Information shown:
>>>>>

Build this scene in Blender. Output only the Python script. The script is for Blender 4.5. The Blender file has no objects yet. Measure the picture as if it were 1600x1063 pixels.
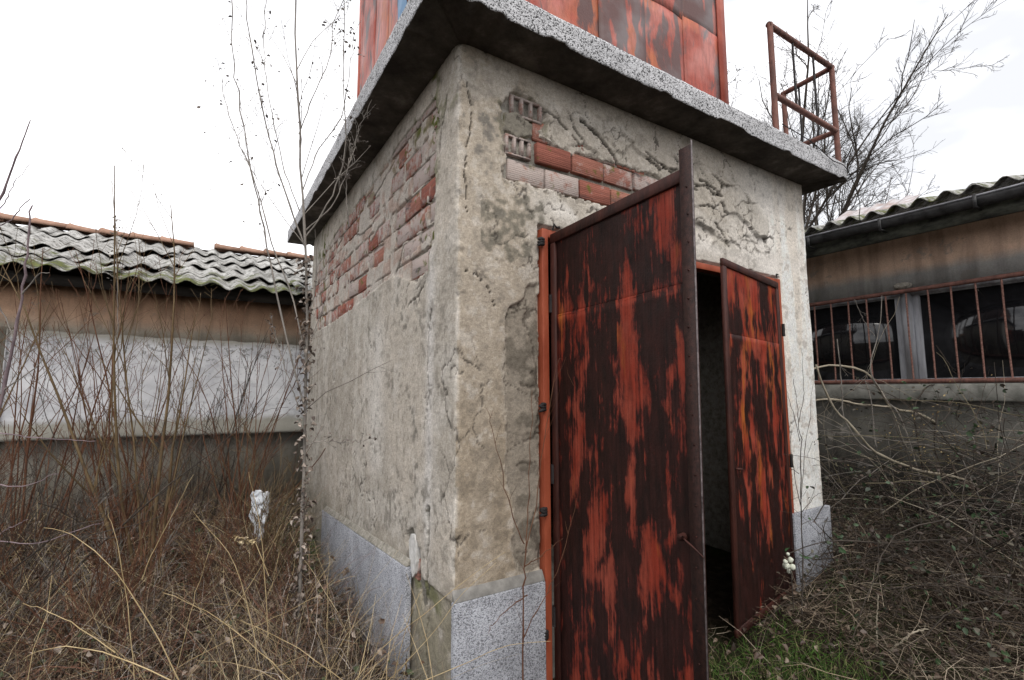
import bpy, math, random
import numpy as np
from mathutils import Matrix, Vector
random.seed(7); rng = np.random.default_rng(7)
S = bpy.context.scene
C = S.collection

# ------------------------------------------------------------------ camera
F, YAW, PITCH, ROLL = 757.2, 1.0075, 0.1037, -0.0029
CAM = np.array([-0.9317, -1.9364, 1.5])
fw = np.array([math.cos(PITCH)*math.cos(YAW), math.cos(PITCH)*math.sin(YAW), math.sin(PITCH)])
r0 = np.array([math.sin(YAW), -math.cos(YAW), 0.0]); u0 = np.cross(r0, fw)
rt = math.cos(ROLL)*r0+math.sin(ROLL)*u0; up = -math.sin(ROLL)*r0+math.cos(ROLL)*u0
cam = bpy.data.cameras.new('camera'); co = bpy.data.objects.new('camera', cam); C.objects.link(co)
cam.sensor_width = 36; cam.lens = F/1600*36; cam.clip_start = .05; cam.clip_end = 2000
m = Matrix.Identity(4)
for i in range(3):
    m[i][0], m[i][1], m[i][2], m[i][3] = rt[i], up[i], -fw[i], CAM[i]
co.matrix_world = m; S.camera = co
def at(x, y, d=None, ax=None, v=None):
    """survey point: the place seen at photo pixel (x, y), at depth d or on the plane axis ax = v"""
    r = fw+(x-800)/F*rt-(y-531.5)/F*up
    t = d if d is not None else (v-CAM[ax])/r[ax]
    return CAM+r*t

# ------------------------------------------------------------------ world and sun
SUN_EL, SUN_AZ = math.radians(52), math.radians(200)     # azimuth measured from +Y clockwise
W = bpy.data.worlds.new('World'); S.world = W; W.use_nodes = True
nt = W.node_tree; nt.nodes.clear()
wo = nt.nodes.new('ShaderNodeOutputWorld'); bg = nt.nodes.new('ShaderNodeBackground')
sky = nt.nodes.new('ShaderNodeTexSky'); sky.sky_type = 'NISHITA'; sky.sun_disc = False
sky.sun_elevation = SUN_EL; sky.sun_rotation = SUN_AZ; sky.air_density = 1; sky.dust_density = 4
geo = nt.nodes.new('ShaderNodeTexCoord'); mp = nt.nodes.new('ShaderNodeMapping'); mp.inputs['Scale'].default_value = (1, 1, 2.2)
nz = nt.nodes.new('ShaderNodeTexNoise'); nz.inputs['Scale'].default_value = 1.6; nz.inputs['Detail'].default_value = 5; nz.inputs['Roughness'].default_value = .5
cr = nt.nodes.new('ShaderNodeValToRGB')
cr.color_ramp.elements[0].position = .36; cr.color_ramp.elements[0].color = (7.5, 7.6, 7.95, 1)
cr.color_ramp.elements[1].position = .54; cr.color_ramp.elements[1].color = (14.5, 14.4, 14.6, 1)
mx = nt.nodes.new('ShaderNodeMix'); mx.data_type = 'RGBA'; mx.inputs[0].default_value = .93
nt.links.new(geo.outputs['Generated'], mp.inputs[0]); nt.links.new(mp.outputs[0], nz.inputs['Vector'])
nt.links.new(nz.outputs[0], cr.inputs[0]); nt.links.new(sky.outputs[0], mx.inputs[6]); nt.links.new(cr.outputs[0], mx.inputs[7])
nt.links.new(mx.outputs[2], bg.inputs[0]); bg.inputs[1].default_value = .1
nt.links.new(bg.outputs[0], wo.inputs[0])
sl = bpy.data.lights.new('sun', 'SUN'); sl.energy = 1.3; sl.angle = math.radians(28); sl.color = (1, .96, .9)
so = bpy.data.objects.new('sun', sl); C.objects.link(so)
sd = Vector((math.sin(SUN_AZ)*math.cos(SUN_EL), math.cos(SUN_AZ)*math.cos(SUN_EL), math.sin(SUN_EL)))
so.rotation_euler = (-sd).to_track_quat('-Z', 'Y').to_euler(); so.location = (0, 0, 20)
vs = S.view_settings; vs.view_transform = 'Standard'; vs.look = 'None'; vs.exposure = 0.42; vs.gamma = 1; vs.use_curve_mapping = False

# ------------------------------------------------------------------ numpy noise
def h2(ix, iy, seed):
    h = (ix.astype(np.int64)*374761393+iy.astype(np.int64)*668265263+seed*1442695041) & 0xffffffff
    h = ((h ^ (h >> 13))*1274126177) & 0xffffffff
    h = h ^ (h >> 16)
    return (h & 0xffffff)/float(0xffffff)
def vn(x, y, seed=0):
    ix, iy = np.floor(x), np.floor(y); fx, fy = x-ix, y-iy
    fx = fx*fx*(3-2*fx); fy = fy*fy*(3-2*fy)
    a, b, c, d = h2(ix, iy, seed), h2(ix+1, iy, seed), h2(ix, iy+1, seed), h2(ix+1, iy+1, seed)
    return (a*(1-fx)+b*fx)*(1-fy)+(c*(1-fx)+d*fx)*fy
def fbm(x, y, seed=0, o=4):
    s, a, t = 0, 1, 0
    for k in range(o):
        s = s+a*vn(x*2**k, y*2**k, seed+k*17); t += a; a *= .5
    return s/t
def worley(x, y, seed=0):
    ix, iy = np.floor(x), np.floor(y)
    f1 = np.full(x.shape, 9.); f2 = f1.copy(); cx = np.zeros(x.shape); cy = cx.copy()
    for dx in (-1, 0, 1):
        for dy in (-1, 0, 1):
            px = ix+dx+h2(ix+dx, iy+dy, seed); py = iy+dy+h2(ix+dx, iy+dy, seed+5)
            d = np.hypot(px-x, py-y); n = d < f1
            f2 = np.where(n, f1, np.minimum(f2, d)); cx = np.where(n, px, cx); cy = np.where(n, py, cy); f1 = np.where(n, d, f1)
    return f1, f2, cx, cy
def sstep(a, b, x):
    t = np.clip((x-a)/(b-a), 0, 1); return t*t*(3-2*t)
def poly_sd(u, v, P):
    """signed distance to polygon, negative inside"""
    P = np.array(P, float); n = len(P); d = np.full(u.shape, 1e9); ins = np.zeros(u.shape, bool)
    for i in range(n):
        a, b = P[i], P[(i+1) % n]; e = b-a
        t = np.clip(((u-a[0])*e[0]+(v-a[1])*e[1])/(e@e+1e-12), 0, 1)
        d = np.minimum(d, np.hypot(u-a[0]-t*e[0], v-a[1]-t*e[1]))
        c = (a[1] > v) != (b[1] > v)
        ins ^= c & (u < (b[0]-a[0])*(v-a[1])/((b[1]-a[1]) if b[1] != a[1] else 1e-9)+a[0])
    return np.where(ins, -d, d)
def line_d(u, v, P):
    P = np.array(P, float); d = np.full(u.shape, 1e9)
    for a, b in zip(P[:-1], P[1:]):
        e = b-a; t = np.clip(((u-a[0])*e[0]+(v-a[1])*e[1])/(e@e+1e-12), 0, 1)
        d = np.minimum(d, np.hypot(u-a[0]-t*e[0], v-a[1]-t*e[1]))
    return d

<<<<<

Short exercise:
Extract, word for word, each line from the top of the data down to and including the line with "C = S.collection"; skip the pictures.

Exercise response:
Build this scene in Blender. Output only the Python script. The script is for Blender 4.5. The Blender file has no objects yet. Measure the picture as if it were 1600x1063 pixels.
import bpy, math, random
import numpy as np
from mathutils import Matrix, Vector
random.seed(7); rng = np.random.default_rng(7)
S = bpy.context.scene
C = S.collection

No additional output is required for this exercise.